▶ _Records for processing_:
________________________

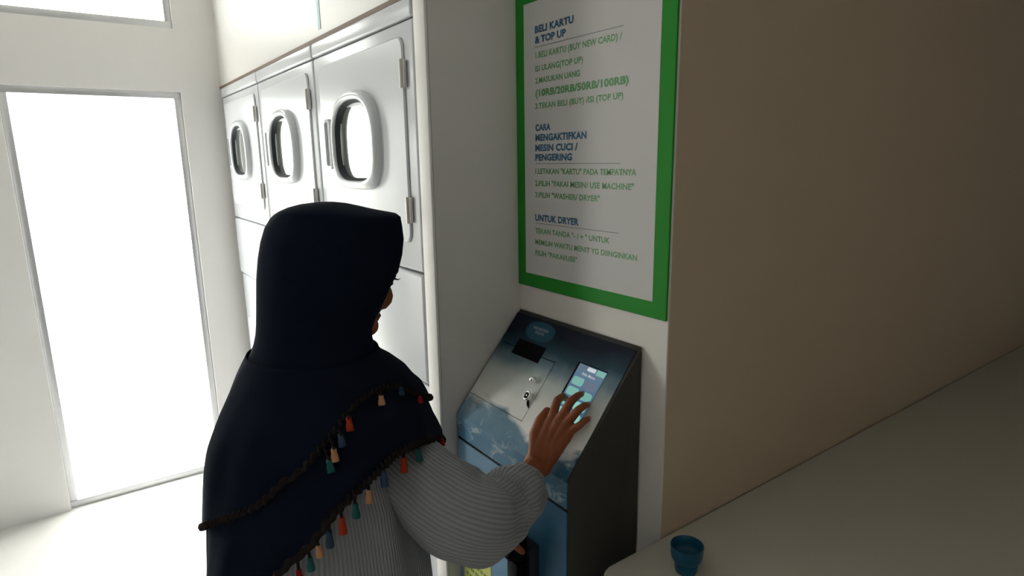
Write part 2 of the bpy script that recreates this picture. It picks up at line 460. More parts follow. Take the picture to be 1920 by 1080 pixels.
# ------------------------------------------------------------------ instruction sign
sg = empty('instruction_sign', (-1.02, 0, 1.334))
tag(sg, 'white instruction poster with green border and text on the wall', 'sign')
box('green_border', M_green, (-1.2625, -0.7732, -0.005, -0.0003, 1.334, 2.034), sg, 0.001, 1)
box('white_sheet', M_paper, (-1.229, -0.809, -0.0056, -0.0045, 1.368, 1.999), sg)
LINES = [('BELI KARTU', -1.186, 1.931, 0.0148, -1.051, 'b'), ('& TOP UP', -1.186, 1.9085, 0.0148, -1.076, 'b'),
 ('1.BELI KARTU (BUY NEW CARD) /', -1.184, 1.876, 0.0128, -0.908, 'g'), ('ISI ULANG(TOP UP)', -1.185, 1.847, 0.0123, -1.021, 'g'),
 ('2.MASUKAN UANG', -1.185, 1.8205, 0.0123, -1.03, 'g'), ('(10RB/20RB/50RB/100RB)', -1.185, 1.7915, 0.0150, -0.887, 'G'),
 ('3.TEKAN BELI (BUY) /ISI (TOP UP)', -1.186, 1.764, 0.0123, -0.901, 'g'), ('CARA', -1.186, 1.714, 0.0145, -1.129, 'b'),
 ('MENGAKTIFKAN', -1.186, 1.691, 0.0150, -1.007, 'b'), ('MESIN CUCI /', -1.187, 1.6675, 0.0148, -1.035, 'b'),
 ('PENGERING', -1.187, 1.6455, 0.0148, -1.054, 'b'), ('1.LETAKAN "KARTU" PADA TEMPATNYA', -1.187, 1.6145, 0.0123, -0.861, 'g'),
 ('2.PILIH "PAKAI MESIN/ USE MACHINE"', -1.188, 1.586, 0.0123, -0.867, 'g'), ('3.PILIH "WASHER/ DRYER"', -1.188, 1.5585, 0.0123, -0.964, 'g'),
 ('UNTUK DRYER', -1.189, 1.5025, 0.0152, -1.03, 'b'), ('TEKAN TANDA "- / + " UNTUK', -1.189, 1.472, 0.0122, -0.931, 'g'),
 ('MEMILIH WAKTU MENIT YG DIINGINKAN', -1.189, 1.4445, 0.0118, -0.853, 'g'), ('PILIH "PAKAI/USE"', -1.189, 1.418, 0.0115, -1.034, 'g')]
for s_, x0, z0, h, x1, kd in LINES:
    me = text_mesh(s_, x0, x1, h, {'b': 0.046, 'G': 0.042, 'g': 0.026}[kd])
    for v in me.vertices: v.co += Vector((0, -0.0060, z0))
    link('text_line', me, M_blue if kd == 'b' else M_gprint, sg)
for z in (1.900, 1.638, 1.496):
    box('rule_line', M_rule, (-1.186, -0.905, -0.0060, -0.0055, z-0.0006, z+0.0006), sg)

# ------------------------------------------------------------------ kiosk
kx = empty('payment_kiosk', ((XK0+XK1)/2, -0.1, 0))
tag(kx, 'dark grey card payment kiosk with sea picture and touchscreen against the wall', 'kiosk')
YF, ZB, ZT = -0.202, 1.027, 1.268
prof = [(-0.003, 0.0), (YF, 0.0), (YF, ZB), (-0.0084, 1.260), (-0.003, ZT)]
bm = bmesh.new()
add_loft(bm, [[(XK0, y, z) for y, z in prof], [(XK1, y, z) for y, z in prof]], True, True)
bmesh.ops.recalc_face_normals(bm, faces=bm.faces)
bmesh.ops.bevel(bm, geom=[e for e in bm.edges if e.calc_face_angle(0) > 0.15], offset=0.0028, segments=3, profile=0.5, affect='EDGES')
obj('body', bm, M_kiosk, kx, autos=35)
sv = Vector((0, 0.202, 0.243)).normalized()              # up the sloping face
sn = Vector((0, -0.243, 0.202)).normalized()             # out of it
def K(x, v, off=0.0): return Vector((x, YF, ZB))+sv*v+sn*off
def face_slab(name, mat, x0, x1, v0, v1, o0, o1, parent, bev=0.0008, uvs=False, r=None):
    bm = bmesh.new()
    if r: L_ = rrect(x0, x1, v0, v1, r, 5)
    else: L_ = [(x0, v0), (x1, v0), (x1, v1), (x0, v1)]
    cx_, cv_ = (x0+x1)/2, (v0+v1)/2
    sh = lambda q: (q[0]-math.copysign(bev, q[0]-cx_), q[1]-math.copysign(bev, q[1]-cv_))
    add_loft(bm, [[K(a, b, o0) for a, b in L_], [K(a, b, o1-bev) for a, b in L_], [K(*sh(q), o1) for q in L_]], True, True)
    if uvs:
        ul = bm.loops.layers.uv.verify()
        for f in bm.faces:
            for lp in f.loops:
                q = lp.vert.co
                lp[ul].uv = (q.x-XK0, (q-Vector((q.x, YF, ZB))).dot(sv))
    return obj(name, bm, mat, parent)
# sea-picture sheet with the cash door cut out of it
fp = face_slab('picture_panel', M_sea, -1.0355, XK1-0.008, -0.0008, 0.3005, 0.0, 0.0022, kx, 0.0001, uvs=True)
face_slab('picture_panel', M_sea, XK0+0.001, -1.0355, 0.2135, 0.3005, 0.0, 0.0022, kx, 0.0001, uvs=True)
face_slab('picture_panel', M_sea, XK0+0.001, -1.0355, -0.0008, 0.0600, 0.0, 0.0022, kx, 0.0001, uvs=True)
cdoor = face_slab('cash_door', M_sea, XK0+0.0015, -1.0372, 0.0612, 0.2122, 0.0, 0.0024, kx, uvs=True)
face_slab('door_slot', M_black, -1.245, -1.0360, 0.2122, 0.2138, 0.0, 0.0028, kx, 0.0003)
face_slab('bill_window', M_black, -1.194, -1.0885, 0.1955, 0.2365, 0.0, 0.0042, kx)
# faint lettering on the badge: pale dashes, unreadable in the photograph
for a, b, v in ((-1.170, -1.112, 0.276), (-1.155, -1.125, 0.266)):
    x = a
    while x < b:
        face_slab('badge_lettering', M_rule, x, x+0.0036, v-0.0035+0.0008*math.sin(x*900), v+0.0035, 0.002, 0.0026, kx, 0.0001); x += 0.0049
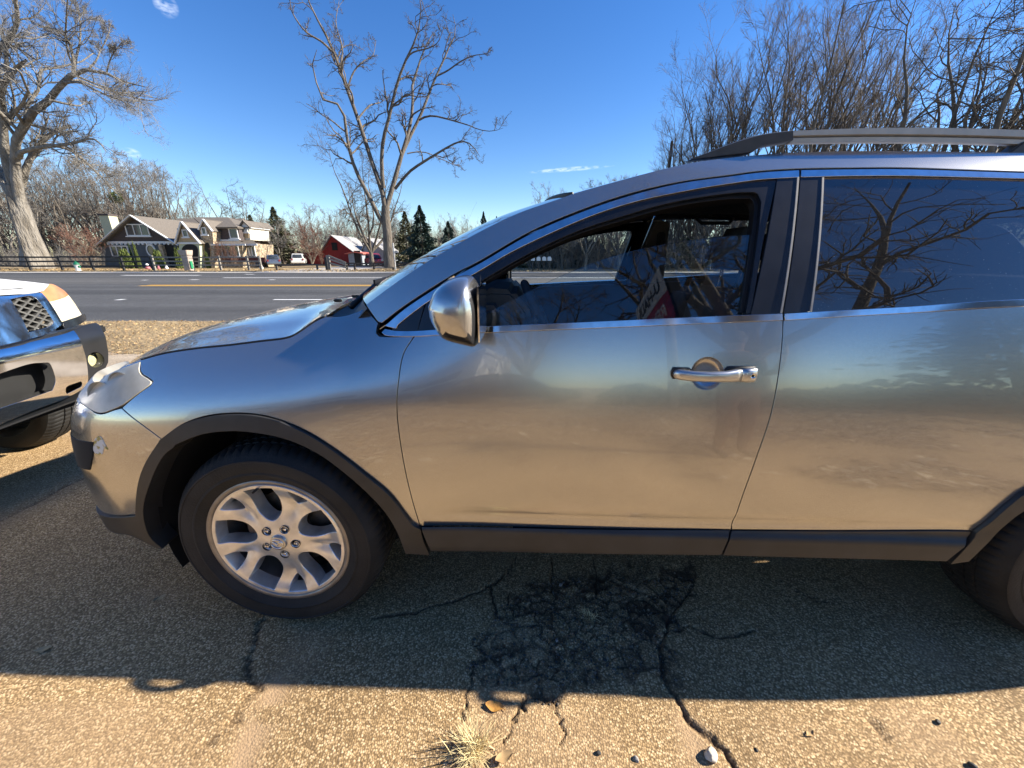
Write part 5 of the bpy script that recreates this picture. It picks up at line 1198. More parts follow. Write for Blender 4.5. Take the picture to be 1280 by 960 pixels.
up_lv = [dict(n=11, ratio=.36, ang=(18, 45), k=6, tmin=.34, up=.2, wander=.14, sides=4, rmin=.011), dict(n=11, ratio=.46, ang=(18, 52), k=5, tmin=.25, up=.14, wander=.18, sides=3, rmin=.006, Lmax=3.2), dict(n=6, ratio=.55, ang=(15, 48), k=3, up=.1, wander=.15, sides=3, rmin=.0042, Lmax=1.6)]
oak_lv = [dict(n=8, ratio=.45, ang=(30, 75), k=7, tmin=.25, up=.08, wander=.3, sides=5, rmin=.03), dict(n=10, ratio=.5, ang=(28, 72), k=6, up=.05, wander=.32, sides=3, rmin=.010, Lmax=3.8), dict(n=8, ratio=.52, ang=(25, 70), k=4, up=.03, wander=.34, sides=3, rmin=.006, Lmax=1.8)]
wd_lv = [dict(n=8, ratio=.42, ang=(22, 60), k=6, tmin=.2, up=.15, wander=.22, sides=4, rmin=.025), dict(n=10, ratio=.5, ang=(20, 60), k=4, up=.1, wander=.25, sides=3, rmin=.011, Lmax=3.4), dict(n=6, ratio=.55, ang=(20, 60), k=3, up=.05, wander=.2, sides=3, rmin=.0075, Lmax=1.8)]
elm = [fan_tree(s, 24, 10, .34, .27, 4.4, up_lv, M['bark_brown'], M['twig_brown']) for s in (31, 32)]
oak = [fan_tree(s, 21, 7, .42, .44, 3.5, oak_lv, M['bark_brown'], M['twig_dark']) for s in (41, 42)]
wood = [fan_tree(s, 15, n_, sp_, .26, bo, wd_lv, bk, tw) for s, n_, sp_, bo, bk, tw in ((51, 5, .34, 3.2, M['bark_grey'], M['twig_grey']), (52, 6, .42, 2.2, M['bark_grey'], M['twig_brown']), (53, 4, .24, 4.5, M['bark_brown'], M['twig_grey']))]
shrubby = fan_tree(61, 4.5, 9, .45, .07, .3, [dict(n=9, ratio=.5, ang=(15, 50), k=5, up=.15, wander=.2, sides=3, rmin=.012), dict(n=9, ratio=.5, ang=(15, 50), k=4, up=.1, wander=.2, sides=3, rmin=.008), dict(n=3, ratio=.5, ang=(15, 50), k=3, up=.1, wander=.2, sides=3, rmin=.006)], M['bark_brown'], M['red_twig'])
for i, (px, Y, k, sc, rz, lb) in enumerate(((806, 50, 1, .43, .2, 'smallest of the upright bare trees, beside the utility pole'), (864, 53, 1, .80, 5., 'bare tree close behind the mid sized upright tree above the windscreen end'), (1012, 52, 0, 1.12, 2.4, 'bare tree half hidden between the two tallest upright trees'), (842, 48, 0, .62, 3.1, 'second smallest of the upright bare trees, right of the utility pole'), (878, 46, 0, .86, 1., 'mid sized upright bare tree rising over the windscreen end of the roof'), (918, 44, 1, 1.02, 2., 'upright bare tree with fanned branches above the front foot of the roof rail'), (985, 41, 0, 1.0, .3, 'tall upright bare tree with fanned branches above the front of the roof rail'), (1045, 46, 1, 1.06, 4., 'tall upright bare tree with fanned branches just right of the rail joint'))):
    plant_tree('elm_tree', elm[k], Vector((at(px, 300, Y).x, Y, -.03)), rz, sc, lb, 'upright bare trees beyond the road')
for i, (px, Y, k, sc, rz, lb) in enumerate(((1130, 37, 0, .95, .5, 'bare spreading oak left of the darkest oak over the roof rail'), (1215, 33, 1, 1.0, 2.2, 'largest dark bare oak with heavy limbs over the rear roof rail'), (1330, 40, 0, 1.1, 3.7, 'bare oak leaning in from the right edge over the roof rail'))):
    plant_tree('oak_tree', oak[k], Vector((at(px, 300, Y).x, Y, -.03)), rz, sc, lb, 'bare oaks beyond the road')
# a few withered leaves that still hang on the big oak
r_ = np.random.default_rng(5); src = oak[1][2][:, -1]; pick = src[r_.choice(len(src), 1500)]; pick = pick[(pick[:, 2] < 10)]
c0 = pick + r_.normal(0, .25, pick.shape); n = len(c0); u = unit(r_.normal(0, 1, (n, 3))) * .13; v = unit(r_.normal(0, 1, (n, 3))) * .09
V = np.stack([c0 - u, c0 + v, c0 + u, c0 - v], 1).reshape(-1, 3); lm = mesh_np('withered_leaves', V, [np.arange(4 * n).reshape(-1, 4)], False, [M['oak_leaf']])
for o in list(bpy.data.objects):
    if o.get('label', '').startswith('largest dark'): obj('withered_leaves', lm, o)['kind'] = 'stuff'
# woodland: behind the house and along the far side of the road
WD = []
r_ = np.random.default_rng(8)
def grove(spots, label, group, name='woodland_tree'):
    for (px, Y, top) in spots:
        x = at(px, 300, Y).x; h = at(px, top, Y).z
        plant_tree(name, wood[r_.integers(0, 3)], Vector((x, Y, -.03)), r_.uniform(0, 6), h / 15.0, label, group)
grove([(px, Y_, t_) for px, Y_, t_ in ((772, 62, 228), (1100, 72, 70))], 'one of the tall bare trees in the row behind the front trees at the right', 'second row of bare trees at the right')
grove([(px + r_.uniform(-6, 6), r_.uniform(58, 85), r_.uniform(-14, 14) + np.interp(px, [-80, 60, 130, 200, 250, 330], [190, 215, 205, 215, 245, 255])) for px in np.arange(-80, 262, 9)], 'one of the grey bare woodland trees rising behind the dark gabled house', 'bare woodland behind the house')
grove([(px + r_.uniform(-5, 5), r_.uniform(66, 95), r_.uniform(-8, 8) + np.interp(px, [320, 420, 560, 640], [272, 262, 275, 285])) for px in np.arange(322, 660, 10)], 'one of the bare trees in the low woodland behind the red barn', 'bare woodland behind the barn')
grove([(px + r_.uniform(-8, 8), r_.uniform(40, 62), r_.uniform(-20, 20) + np.interp(px, [640, 720, 800, 900, 1300], [255, 245, 232, 225, 220])) for px in list(np.arange(690, 1000, 9)) + list(np.arange(1000, 1330, 20))], 'one of the crowded bare trees seen through the car windows across the road', 'woodland across the road')
for (px, Y, top, k, lb) in ((300, 70, 234, 1, 'round crowned bare tree rising behind the right end of the house'), (462, 52, 192, 1, 'broad pale bare tree behind the tall roadside tree'), (345, 62, 262, 0, 'bare grey tree beside the drive right of the house'), (700, 60, 220, 0, 'small bare tree peeping over the windscreen'), (574, 75, 270, 1, 'pinkish bare tree between the two dark spruces')):
    plant_tree('bare_tree', oak[0] if px in (300, 462) else wood[k], Vector((at(px, 300, Y).x, Y, -.03)), 1.3, at(px, top, Y).z / (20.5 if px in (300, 462) else 15.0), lb)
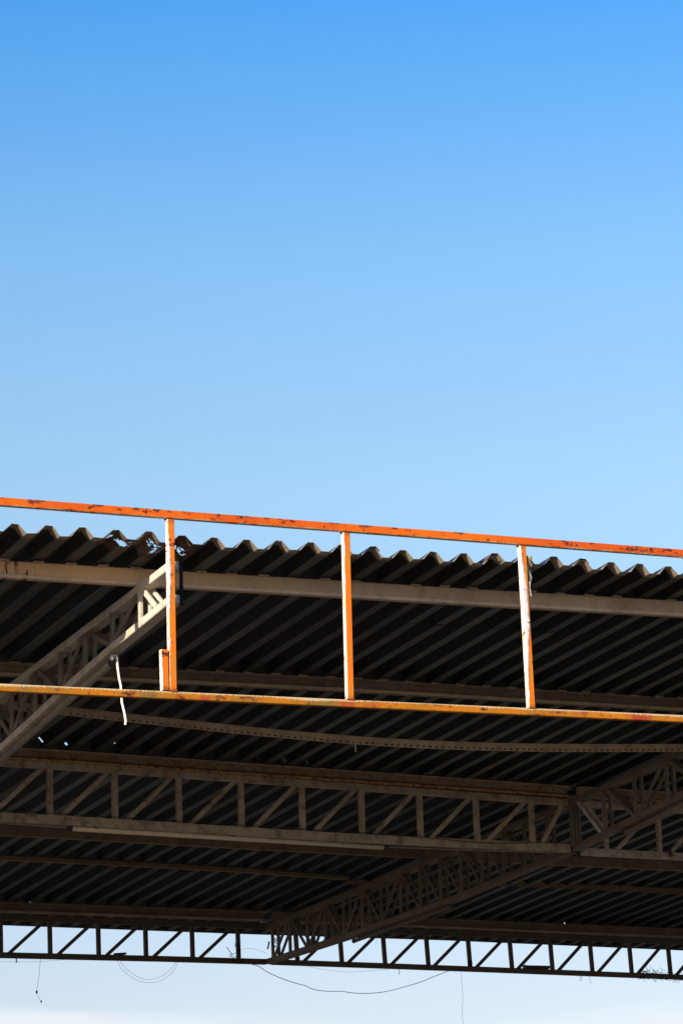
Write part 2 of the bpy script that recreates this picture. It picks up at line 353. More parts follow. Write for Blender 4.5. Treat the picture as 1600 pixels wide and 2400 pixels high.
def sheet(k0, k1, y0f, y1f, lift, holes=False, wob=0.0):
    """one sheet from crest k0 to crest k1 (laps over its neighbour's last crest)"""
    fine = holes
    prof = []   # (x, h) offsets along the sheet
    for k in range(k0, k1+1):
        cx = X0 + PITCH*k; H = 0.063
        pr = [(-.083, 0), (-.0235, H), (.0235, H), (.083, 0)]
        if k == k0: pr = pr[0:] if k0 == k1 else [(-.060, .024), (-.0235, H), (.0235, H), (.083, 0)]
        if k == k1: pr = [(-.083, 0), (-.0235, H), (.0235, H), (.055, .030)]
        prof += [(cx+a, h) for a, h in pr]
    seg = []
    for i in range(len(prof)-1):
        (xa, ha), (xb, hb) = prof[i], prof[i+1]
        n = max(1, int(math.hypot(xb-xa, hb-ha)/0.011)) if fine else (3 if abs(ha-hb) > .02 else (4 if ha < .01 else 2))
        for j in range(n): seg.append((lerp(xa, xb, j/n), lerp(ha, hb, j/n)))
    seg.append(prof[-1])
    ys = []
    xm = X0 + PITCH*(k0+k1)/2; ya, yb = y0f(xm), y1f(xm)
    if fine:
        y = 0.0
        while y < 0.46: ys.append(ya+y); y += 0.011
        ys.append(ya + 0.46)
    else: ys.append(ya)
    y = ys[-1] + 0.4
    while y < yb - 0.2: ys.append(y); y += 0.4
    ys.append(yb)
    mine = [h_ for h_ in WEBH if seg[0][0] < h_[0] < seg[-1][0] and ya+.1 < h_[1]-.02 < yb-.02]
    mine = [(hx, hy-.02) for hx, hy in mine]
    for hx, hy in mine: ys += [hy-.013, hy+.013]
    ys = sorted(set(round(v_, 4) for v_ in ys))
    bm = bmesh.new(); loc = roof_t.location; rows = []
    dz0 = random.uniform(-.0025, .0025)
    for yi, y in enumerate(ys):
        row = []
        f_ = (y-ys[0])/(ys[-1]-ys[0])
        for x, h in seg:
            sh = lerp(y0f(x)-ya, y1f(x)-yb, f_)                     # skewed ends follow the purlin lines
            z = roof(x, y+sh) + h + lift + dz0 + wob*noise.noise(Vector((x*1.3, y*.8, k0)))
            if y < ys[0]+.5: z += 0.011*noise.noise(Vector((x*6, k0*3.1, 0)))*(1-(y-ys[0])/.5)
            row.append(bm.verts.new(Vector((x, y+sh, z)) - loc))
        rows.append(row)
    for a in range(len(rows)-1):
        ym = (ys[a]+ys[a+1])/2
        for c_ in range(len(seg)-1):
            hw_ = .016
            xm_ = (seg[c_][0]+seg[c_+1][0])/2; hm = (seg[c_][1]+seg[c_+1][1])/2
            if fine and ym < ya+.46 and is_hole(xm_, ym): continue
            if any(abs(xm_-hx) < hw_ and abs(ym-hy) < .025 for hx, hy in mine): continue
            f = bm.faces.new((rows[a][c_], rows[a][c_+1], rows[a+1][c_+1], rows[a+1][c_]))
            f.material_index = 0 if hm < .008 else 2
            if fine and ym < ya+.5:
                d = min(math.hypot((xm_-bx)/(rx+.10), (ym-by)/(ry+.16)) for bx, by, rx, ry in BLOBS)
                if d < 1.0: f.material_index = 1
    me = bpy.data.meshes.new('roof_sheet'); bm.to_mesh(me); bm.free()
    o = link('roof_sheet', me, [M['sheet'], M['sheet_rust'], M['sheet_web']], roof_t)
    sm = o.modifiers.new('thickness', 'SOLIDIFY'); sm.thickness = 0.0016; sm.offset = 1
    return o
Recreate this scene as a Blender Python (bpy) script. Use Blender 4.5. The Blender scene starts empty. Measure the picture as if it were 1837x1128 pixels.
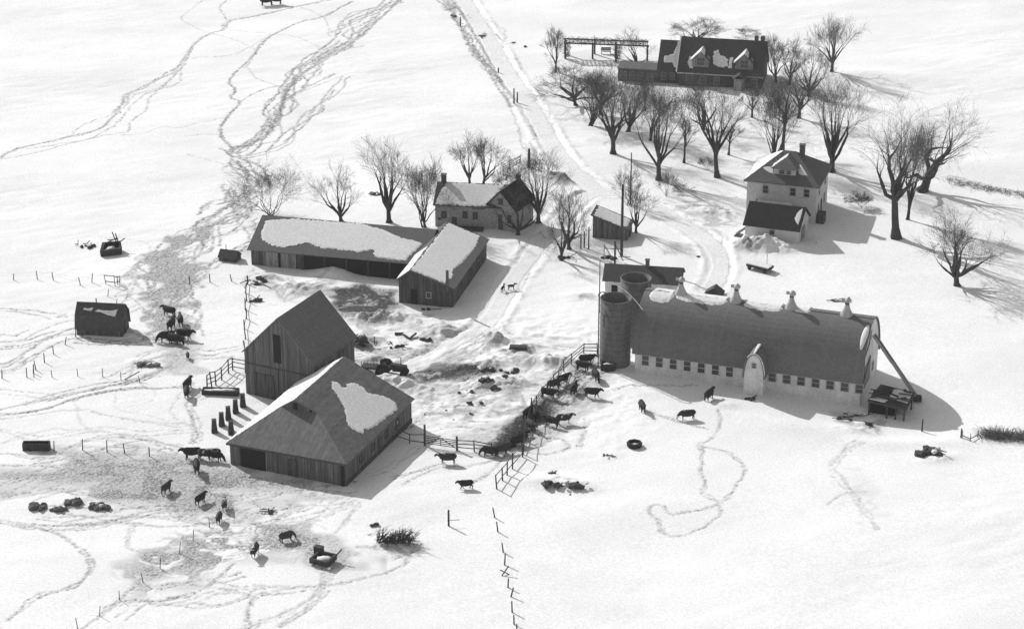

________________________

▶ _Your task_:
Extract, word for word, each line from the top of the data down to and including the line with "z-0.0006, z+0.0006), sg)"; skip the pictures.

▶ _Worked solution_:
Write part 2 of the bpy script that recreates this picture. It picks up at line 460. More parts follow. Take the picture to be 1920 by 1080 pixels.
# ------------------------------------------------------------------ instruction sign
sg = empty('instruction_sign', (-1.02, 0, 1.334))
tag(sg, 'white instruction poster with green border and text on the wall', 'sign')
box('green_border', M_green, (-1.2625, -0.7732, -0.005, -0.0003, 1.334, 2.034), sg, 0.001, 1)
box('white_sheet', M_paper, (-1.229, -0.809, -0.0056, -0.0045, 1.368, 1.999), sg)
LINES = [('BELI KARTU', -1.186, 1.931, 0.0148, -1.051, 'b'), ('& TOP UP', -1.186, 1.9085, 0.0148, -1.076, 'b'),
 ('1.BELI KARTU (BUY NEW CARD) /', -1.184, 1.876, 0.0128, -0.908, 'g'), ('ISI ULANG(TOP UP)', -1.185, 1.847, 0.0123, -1.021, 'g'),
 ('2.MASUKAN UANG', -1.185, 1.8205, 0.0123, -1.03, 'g'), ('(10RB/20RB/50RB/100RB)', -1.185, 1.7915, 0.0150, -0.887, 'G'),
 ('3.TEKAN BELI (BUY) /ISI (TOP UP)', -1.186, 1.764, 0.0123, -0.901, 'g'), ('CARA', -1.186, 1.714, 0.0145, -1.129, 'b'),
 ('MENGAKTIFKAN', -1.186, 1.691, 0.0150, -1.007, 'b'), ('MESIN CUCI /', -1.187, 1.6675, 0.0148, -1.035, 'b'),
 ('PENGERING', -1.187, 1.6455, 0.0148, -1.054, 'b'), ('1.LETAKAN "KARTU" PADA TEMPATNYA', -1.187, 1.6145, 0.0123, -0.861, 'g'),
 ('2.PILIH "PAKAI MESIN/ USE MACHINE"', -1.188, 1.586, 0.0123, -0.867, 'g'), ('3.PILIH "WASHER/ DRYER"', -1.188, 1.5585, 0.0123, -0.964, 'g'),
 ('UNTUK DRYER', -1.189, 1.5025, 0.0152, -1.03, 'b'), ('TEKAN TANDA "- / + " UNTUK', -1.189, 1.472, 0.0122, -0.931, 'g'),
 ('MEMILIH WAKTU MENIT YG DIINGINKAN', -1.189, 1.4445, 0.0118, -0.853, 'g'), ('PILIH "PAKAI/USE"', -1.189, 1.418, 0.0115, -1.034, 'g')]
for s_, x0, z0, h, x1, kd in LINES:
    me = text_mesh(s_, x0, x1, h, {'b': 0.046, 'G': 0.042, 'g': 0.026}[kd])
    for v in me.vertices: v.co += Vector((0, -0.0060, z0))
    link('text_line', me, M_blue if kd == 'b' else M_gprint, sg)
for z in (1.900, 1.638, 1.496):
    box('rule_line', M_rule, (-1.186, -0.905, -0.0060, -0.0055, z-0.0006, z+0.0006), sg)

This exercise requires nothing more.